There are some phrases guaranteed to strike fear into the
human heart. “The tax inspector will see
you now” is one, as are “should it really be that colour?” and “We need to
talk”. And also there’s the one that I’ve been forced to say this week; “It’s
no good, I’ll have to go to the dentist”.
Kit Kat Chunky has to be the best chocolate bar in the
world. It does exactly what it says on the label – it’s a Kit Kat but it’s
chunky. Fantastic. They’re especially tasty straight from the fridge.
Unfortunately that makes them a little more like yummy concrete than normal, so
my usual “mmmm” of pleasure became “mmmm….” (crunch) “ow!” The chocolaty deliciousness melted away,
leaving jagged pain behind as I found the remnants of my broken tooth.
I’ve since had it fixed but the dentist made it quite clear
that my days of biting through hard things are over. I’m to be careful what I
nibble on for the rest of my life. Chomping through a hard pear (or indeed a cool
Kit Kat) is a pleasure that is now in my past.

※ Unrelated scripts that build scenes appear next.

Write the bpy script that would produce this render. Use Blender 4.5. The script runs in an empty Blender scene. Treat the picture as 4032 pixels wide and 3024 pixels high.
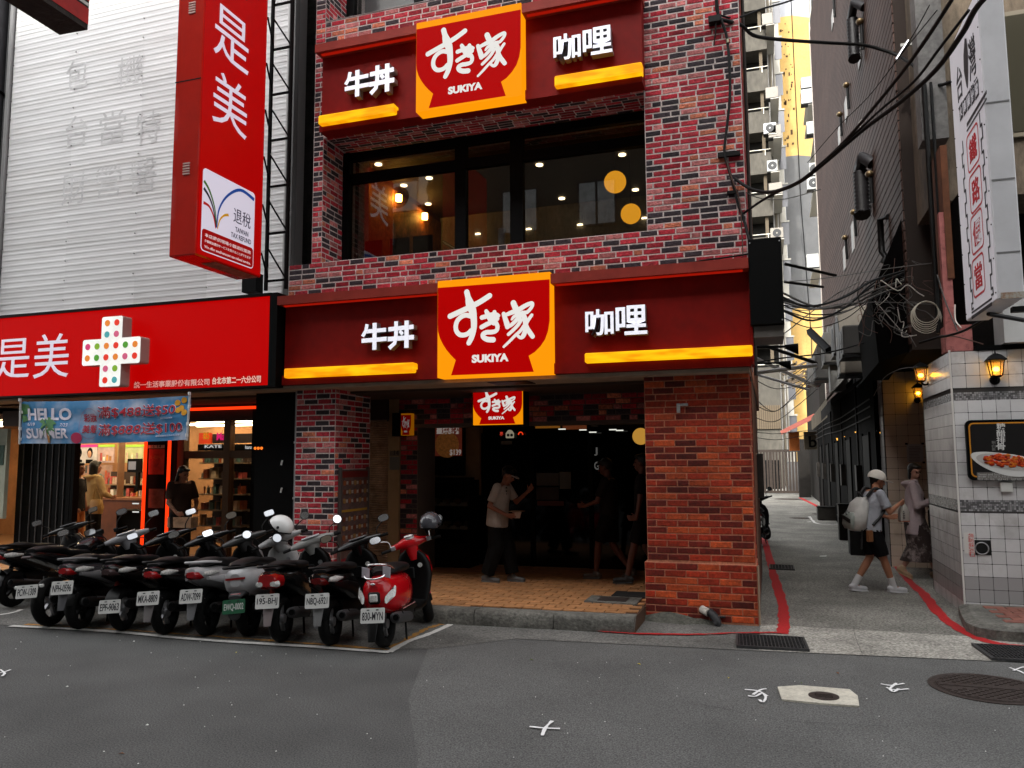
import bpy, math, random
from mathutils import Vector, Matrix, noise as mnoise
random.seed(7)
R_ = math.radians
SC = bpy.context.scene
COL = SC.collection

# ------------------------------------------------------------------ camera
CW, CHT = 4032.0, 3024.0
FPX, YAW, PITCH, ROLL, EYE = 3059.0, R_(18.194), R_(5.654), R_(-0.321), 1.72
_f = Vector((-math.sin(YAW)*math.cos(PITCH), math.cos(YAW)*math.cos(PITCH), math.sin(PITCH)))
_r = Vector((math.cos(YAW), math.sin(YAW), 0)); _u = _r.cross(_f)
CR = _r*math.cos(ROLL)+_u*math.sin(ROLL); CU = -_r*math.sin(ROLL)+_u*math.cos(ROLL); CF = _f
cd = bpy.data.cameras.new('camera'); cam = bpy.data.objects.new('camera', cd); COL.objects.link(cam)
mm = Matrix((CR, CU, -CF)).transposed().to_4x4(); mm.translation = (0, 0, EYE); cam.matrix_world = mm
cd.sensor_width = 36; cd.lens = FPX/CW*36; cd.clip_end = 500; cd.clip_start = .05
SC.camera = cam

# ------------------------------------------------------------------ light
w = bpy.data.worlds.new('World'); SC.world = w; w.use_nodes = True
nt = w.node_tree; bg = nt.nodes['Background']
sky = nt.nodes.new('ShaderNodeTexSky'); sky.sky_type = 'NISHITA'; sky.sun_disc = False
SUN_EL, SUN_AZ = R_(38), R_(192)      # azimuth: direction the light comes from, clockwise from +y
sky.sun_elevation = SUN_EL; sky.sun_rotation = SUN_AZ; sky.air_density = 1.6; sky.dust_density = 5; sky.ozone_density = 1
hs = nt.nodes.new('ShaderNodeHueSaturation'); hs.inputs['Saturation'].default_value = .1
nt.links.new(sky.outputs[0], hs.inputs['Color']); nt.links.new(hs.outputs[0], bg.inputs[0]); bg.inputs[1].default_value = .15
sl = bpy.data.lights.new('sun', 'SUN'); sl.energy = .65; sl.angle = R_(1); sl.color = (1, .96, .9)
so = bpy.data.objects.new('sun', sl); COL.objects.link(so); so.location = (0, -5, 20)
d = Vector((math.sin(SUN_AZ)*math.cos(SUN_EL), math.cos(SUN_AZ)*math.cos(SUN_EL), math.sin(SUN_EL)))
so.rotation_euler = d.to_track_quat('Z', 'Y').to_euler()
SC.view_settings.view_transform = 'Standard'; SC.view_settings.look = 'None'
EXPO = 1.9; SC.view_settings.exposure = EXPO; EK = 2**-EXPO; SC.view_settings.gamma = 1
SC.cycles.max_bounces = 6; SC.cycles.diffuse_bounces = 3; SC.cycles.glossy_bounces = 3
SC.cycles.transparent_max_bounces = 6; SC.cycles.transmission_bounces = 4
SC.cycles.use_denoising = True; SC.cycles.sample_clamp_indirect = 4

# ------------------------------------------------------------------ pixel rays of the survey photograph -> metres
def ray(x, y): return CF*FPX + CR*(x-CW/2) - CU*(y-CHT/2)
EYEV = Vector((0, 0, EYE))
def aY(x, y, Y): d = ray(x, y); return EYEV + d*(Y/d.y)
def aX(x, y, X): d = ray(x, y); return EYEV + d*(X/d.x)
def aZ(x, y, Z=0.0): d = ray(x, y); return EYEV + d*((Z-EYE)/d.z)

# ------------------------------------------------------------------ object helpers
ORG = {}
def tagp(o, label=None, cat=None, group=None, kind=None):
    if label: o['label'] = label
    if cat: o['category'] = cat
    if group: o['group'] = group
    if kind: o['kind'] = kind
    return o
def org(p): return ORG.get(p.name, Vector((0, 0, 0))) if p else Vector((0, 0, 0))
def thing(name, label, cat, loc=(0, 0, 0), group=None):
    o = bpy.data.objects.new(name, None); o.empty_display_size = .2; COL.objects.link(o)
    o.location = loc; ORG[o.name] = Vector(loc)
    return tagp(o, label, cat, group)
def newobj(name, me, parent=None, loc=None):
    o = bpy.data.objects.new(name, me); COL.objects.link(o)
    if parent: o.parent = parent
    if loc is not None: o.location = Vector(loc)-org(parent)
    ORG[o.name] = org(parent)
    return o
class MB:
    def __init__(s): s.v = []; s.f = []; s.m = []; s.sm = []
    def add(s, vs, fs, mi=0, smooth=False):
        b = len(s.v); s.v += [tuple(p) for p in vs]
        for f in fs: s.f.append(tuple(b+i for i in f)); s.m.append(mi); s.sm.append(smooth)
        return s
    def quad(s, a, b, c, d, mi=0): return s.add([a, b, c, d], [(0, 1, 2, 3)], mi)
    def poly(s, pts, mi=0): return s.add(pts, [tuple(range(len(pts)))], mi)
    def box(s, x0, x1, y0, y1, z0, z1, mi=0):
        if x0 > x1: x0, x1 = x1, x0
        if y0 > y1: y0, y1 = y1, y0
        if z0 > z1: z0, z1 = z1, z0
        return s.obox(Vector(((x0+x1)/2, (y0+y1)/2, (z0+z1)/2)), Vector(((x1-x0)/2, 0, 0)), Vector((0, (y1-y0)/2, 0)), Vector((0, 0, (z1-z0)/2)), mi)
    def obox(s, c, a, b, d, mi=0):
        c = Vector(c); P = [c+a*i+b*j+d*k for k in (-1, 1) for j in (-1, 1) for i in (-1, 1)]
        F = [(0, 2, 3, 1), (4, 5, 7, 6), (0, 1, 5, 4), (2, 6, 7, 3), (0, 4, 6, 2), (1, 3, 7, 5)]
        return s.add(P, F, mi)
    def bbox(s, x0, x1, y0, y1, z0, z1, r=.01, mi=0):
        # box with chamfered edges
        def P(i, j, k, e):
            x, y, z = (x0, x1)[i], (y0, y1)[j], (z0, z1)[k]
            sx, sy, sz = (1, -1)[i], (1, -1)[j], (1, -1)[k]
            return [(x, y+sy*r, z+sz*r), (x+sx*r, y, z+sz*r), (x+sx*r, y+sy*r, z)][e]
        V = []; I = {}
        for i in (0, 1):
            for j in (0, 1):
                for k in (0, 1):
                    for e in (0, 1, 2): I[i, j, k, e] = len(V); V.append(P(i, j, k, e))
        F = []
        for i in (0, 1):
            q = [I[i, 0, 0, 0], I[i, 1, 0, 0], I[i, 1, 1, 0], I[i, 0, 1, 0]]; F.append(q if i else q[::-1])
            q = [I[0, i, 0, 1], I[0, i, 1, 1], I[1, i, 1, 1], I[1, i, 0, 1]]; F.append(q if i else q[::-1])
            q = [I[0, 0, i, 2], I[1, 0, i, 2], I[1, 1, i, 2], I[0, 1, i, 2]]; F.append(q if i else q[::-1])
            for j in (0, 1):
                F.append([I[i, j, 0, 0], I[i, j, 1, 0], I[i, j, 1, 1], I[i, j, 0, 1]])
                F.append([I[i, 0, j, 0], I[i, 1, j, 0], I[i, 1, j, 2], I[i, 0, j, 2]])
                F.append([I[0, i, j, 1], I[1, i, j, 1], I[1, i, j, 2], I[0, i, j, 2]])
                for k in (0, 1): F.append([I[i, j, k, 0], I[i, j, k, 1], I[i, j, k, 2]])
        return s.add(V, F, mi)
    def cyl(s, p, q, r0, r1=None, n=12, mi=0, caps=True, smooth=True):
        r1 = r0 if r1 is None else r1; p = Vector(p); q = Vector(q); a = (q-p).normalized()
        u = a.orthogonal().normalized(); v = a.cross(u)
        V = []
        for c, r in ((p, r0), (q, r1)):
            for i in range(n): t = 2*math.pi*i/n; V.append(c+u*math.cos(t)*r+v*math.sin(t)*r)
        s.add(V, [(i, (i+1) % n, n+(i+1) % n, n+i) for i in range(n)], mi, smooth)
        if caps: s.add(V[:n], [tuple(range(n))[::-1]], mi); s.add(V[n:], [tuple(range(n))], mi)
        return s
    def tube(s, pts, r, n=6, mi=0, closed=False):
        pts = [Vector(p) for p in pts]; N = len(pts); rr = r if isinstance(r, (list, tuple)) else [r]*N
        V = []; up = None
        for i, p in enumerate(pts):
            a = pts[(i+1) % N]-pts[i-1] if closed else pts[min(i+1, N-1)]-pts[max(i-1, 0)]
            if a.length < 1e-9: a = Vector((0, 0, 1))
            a.normalize()
            if up is None: up = a.orthogonal().normalized()
            up = (up-a*up.dot(a)); up = up.normalized() if up.length > 1e-6 else a.orthogonal().normalized()
            v = a.cross(up)
            for k in range(n): t = 2*math.pi*k/n; V.append(p+(up*math.cos(t)+v*math.sin(t))*rr[i])
        F = []
        for i in range(N if closed else N-1):
            b = i*n; c = ((i+1) % N)*n
            for k in range(n): F.append((b+k, b+(k+1) % n, c+(k+1) % n, c+k))
        s.add(V, F, mi, True)
        if not closed: s.add(V[:n], [tuple(range(n))[::-1]], mi); s.add(V[-n:], [tuple(range(n))], mi)
        return s
    def sphere(s, c, r, seg=14, rings=9, mi=0, M=None, z0=-1.0, z1=1.0):
        c = Vector(c); rx, ry, rz = r if isinstance(r, (tuple, list)) else (r, r, r)
        V = []; F = []
        t0 = math.acos(max(-1, min(1, z1))); t1 = math.acos(max(-1, min(1, z0)))
        for i in range(rings+1):
            t = t0+(t1-t0)*i/rings
            for j in range(seg):
                a = 2*math.pi*j/seg; p = Vector((rx*math.sin(t)*math.cos(a), ry*math.sin(t)*math.sin(a), rz*math.cos(t)))
                if M: p = M @ p
                V.append(c+p)
        for i in range(rings):
            for j in range(seg): F.append((i*seg+j, (i+1)*seg+j, (i+1)*seg+(j+1) % seg, i*seg+(j+1) % seg))
        return s.add(V, F, mi, True)
    def prism(s, poly, o, U, V, N, mi=0, mside=None):
        # poly in (u,v), extruded along N; front (at +N) and back caps
        o = Vector(o); U = Vector(U); V = Vector(V); N = Vector(N); n = len(poly)
        A = [o+U*a+V*b for a, b in poly]; B = [p+N for p in A]
        s.add(B, [tuple(range(n))], mi); s.add(A, [tuple(range(n))[::-1]], mi)
        s.add(A+B, [(i, (i+1) % n, n+(i+1) % n, n+i) for i in range(n)], mi if mside is None else mside)
        return s
    def loft(s, secs, mi=0, cap=True, smooth=True):
        n = len(secs[0]); V = [p for c in secs for p in c]; F = []
        for i in range(len(secs)-1):
            for k in range(n): F.append((i*n+k, i*n+(k+1) % n, (i+1)*n+(k+1) % n, (i+1)*n+k))
        s.add(V, F, mi, smooth)
        if cap: s.add(secs[0], [tuple(range(n))[::-1]], mi); s.add(secs[-1], [tuple(range(n))], mi)
        return s
    def mesh(s, name, mats, o=Vector((0, 0, 0)), merge=0):
        me = bpy.data.meshes.new(name)
        me.from_pydata([(x-o.x, y-o.y, z-o.z) for x, y, z in s.v], [], s.f)
        for m in (mats if isinstance(mats, (list, tuple)) else [mats]): me.materials.append(m)
        me.polygons.foreach_set('material_index', s.m); me.polygons.foreach_set('use_smooth', s.sm)
        me.update(); return me
    def build(s, name, mats, parent=None, label=None, cat=None, group=None, kind=None):
        o = newobj(name, s.mesh(name, mats, org(parent)), parent)
        return tagp(o, label, cat, group, kind)
def sec(c, U, V, hw, hh, n=12, e=2.6):
    c = Vector(c); U = Vector(U); V = Vector(V); out = []
    for k in range(n):
        t = 2*math.pi*k/n; a, b = math.cos(t), math.sin(t)
        out.append(c+U*(math.copysign(abs(a)**(2/e), a)*hw)+V*(math.copysign(abs(b)**(2/e), b)*hh))
    return out
def arc(p, q, sag, n=14, side=Vector((0, 0, 0))):
    p = Vector(p); q = Vector(q)
    return [p.lerp(q, i/n)-Vector((0, 0, sag*4*(i/n)*(1-i/n)))+side*(4*(i/n)*(1-i/n)) for i in range(n+1)]
def smoothpts(P, k=4):
    P = [Vector(p) for p in P]; out = []
    for i in range(len(P)-1):
        a, b, c, d = P[max(i-1, 0)], P[i], P[i+1], P[min(i+2, len(P)-1)]
        for j in range(k):
            t = j/k; out.append(.5*((2*b)+(c-a)*t+(2*a-5*b+4*c-d)*t*t+(3*b-a-3*c+d)*t**3))
    return out+[P[-1]]

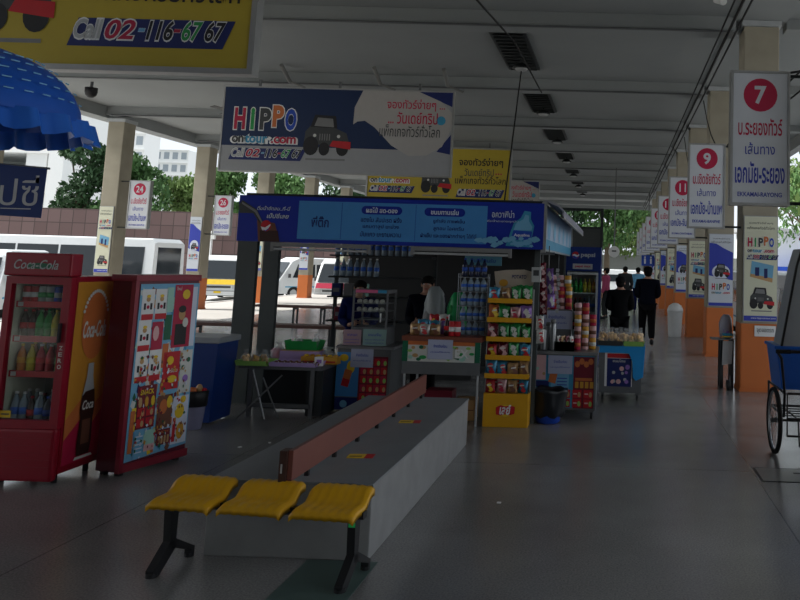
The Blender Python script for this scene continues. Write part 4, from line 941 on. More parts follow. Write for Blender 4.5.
tray(-.56, 9.2, .735, .2, .16, .1, K('darkgreen'), 'dark green box of small packets on the drinks counter', 'packet_box', .0)
for i in range(4): place(PK[['white', 'brown', 'dark red', 'white'][i]], (-.63+.047*i, 9.2, .745), '%s small packet standing in the dark green box, %s from left' % (['white', 'brown', 'dark red', 'white'][i], ORD[i]), 'packets in the green box', rz=.8, scale=(.5, .6, .95))
t = T('lined_bin', 'blue bin covered by a big black rubbish bag, right of the yellow rack', 'bin', (-.7, 8.88, 0))
b = B('blue'); b.lathe([(.11, 0), (.13, .02), (.15, .3)], n=20); b.done('bin_body', t)
n = 24; vs = []; prof = [(.15, .07), (.17, .1), (.175, .22), (.19, .32), (.2, .35), (.19, .36), (.15, .33), (.1, .28)]; rr = random.Random(2)
for r, h in prof:
    for k in range(n): a = 2*PI*k/n; q = r*(1+.06*math.sin(5*a+h*12)); vs.append((q*math.cos(a)+(.05*h if math.cos(a) > 0 else 0), q*math.sin(a)*.9, h+.012*math.sin(7*a)))
b = B(mat('black_bag_film', (.012, .014, .018), .3)); b.add(vs, [(j*n+k, j*n+(k+1) % n, (j+1)*n+(k+1) % n, (j+1)*n+k) for j in range(len(prof)-1) for k in range(n)]+[tuple(range(7*n, 8*n))], True); b.done('liner_bag', t)

# --- blue cola fridge at the back
t = T('cooler_fridge', 'tall dark blue glass-door drinks cooler with a round logo header behind the drinks counter', 'fridge', (-.57, 13.5, 0))
PB = mat('cooler_blue', (.006, .025, .16), .4)
b = B(PB); b.bx(-.3, -.26, .02, .6, .05, 2.0); b.bx(.26, .3, .02, .6, .05, 2.0); b.bx(-.26, .26, .56, .6, .05, 2.0); b.bx(-.26, .26, .02, .56, .05, .3); b.done('cabinet', t)
b = B(PB); b.bx(-.3, .3, -.02, .02, 1.6, 2.0); b.bx(-.26, .26, .02, .5, 1.6, 1.64); y = -.022
b.m('red'); b.disc(-.13, 1.86, .06, y); b.m('white'); b.poly([(-.19, 1.86), (-.15, 1.88), (-.1, 1.86), (-.07, 1.88), (-.07, 1.85), (-.11, 1.83), (-.16, 1.85)], y-.002); b.m('blue'); b.poly([(-.185, 1.84), (-.15, 1.85), (-.11, 1.83), (-.08, 1.83), (-.12, 1.8), (-.16, 1.81)], y-.003); b.m('lightgrey'); b.text('pepsi', .08, 1.86, .24, .09, y, .03)
b.m('lightgrey'); b.rect(-.17, .16, 1.63, 1.72, y); b.m('crimson'); b.text('pepsi max', 0, 1.675, .26, .05, y-.002, .03)
b.done('header', t)
b = B('lightgrey'); b.bx(-.25, -.23, .03, .5, .3, 1.6); b.bx(.23, .25, .03, .5, .3, 1.6); b.bx(-.23, .23, .49, .5, .3, 1.6)
b.done('inner_liner', t)
for z in (.6, .9, 1.22): b = B('lightgrey'); b.bx(-.23, .23, .02, .48, z, z+.02); b.done('shelf', t)
d = B('lightgrey'); d.bx(-.26, -.225, -.01, .015, .3, 1.58); d.bx(.225, .26, -.01, .015, .3, 1.58); d.bx(-.225, .225, -.01, .015, 1.54, 1.58); d.bx(-.225, .225, -.01, .015, .3, .34); dd = d.done('door', t)
b = B(GLASS); b.bx(-.225, .225, .0, .005, .34, 1.54); b.done('door_glass', dd)
for j, z in enumerate((1.24, .92, .62)):
    for i in range(6): p = [[P_GREEN, P_GREEN, P_GREEN, P_YEL, P_YEL, P_ORG], [P_GREEN, P_COLA, P_COLA, P_DRK, P_WAT, P_WAT], [P_COLA, P_COLA, P_DRK, P_WAT, P_WAT, P_WAT]][j][i]; place(p, (-.57-.19+.076*i, 13.66, z), '%s in the blue cooler, %s shelf, %s from left' % (KEEP[p], ['top', 'middle', 'bottom'][j], ORD[i]), 'drinks in the blue cooler', scale=(1.1, 1.1, 1.15))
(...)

I’d heard it said of old people many times – “A nightly tot
of whiskey is one of his few remaining pleasures” – but this was the first time
that I can remember one of my own personal pleasures being placed firmly in my
past. I have never before noticed something that I like becoming something from
my past. It has happened though, obviously. Things slip in and out of your
pleasure zone as age and fashion dictate. For example, I no longer actively
seek out the pleasures of sucking my thumb, skateboarding or lusting after
Susan Stranks from ‘Magpie’. Well, she is seventy-three now.
I guess the moral of this story is, if you like doing
something then do it now. Don’t wait until tomorrow because you never know what
tomorrow may bring.
For me, it brings the small change of cutting up my Chunky
Kit Kats from now on. I’m nothing if not adaptable.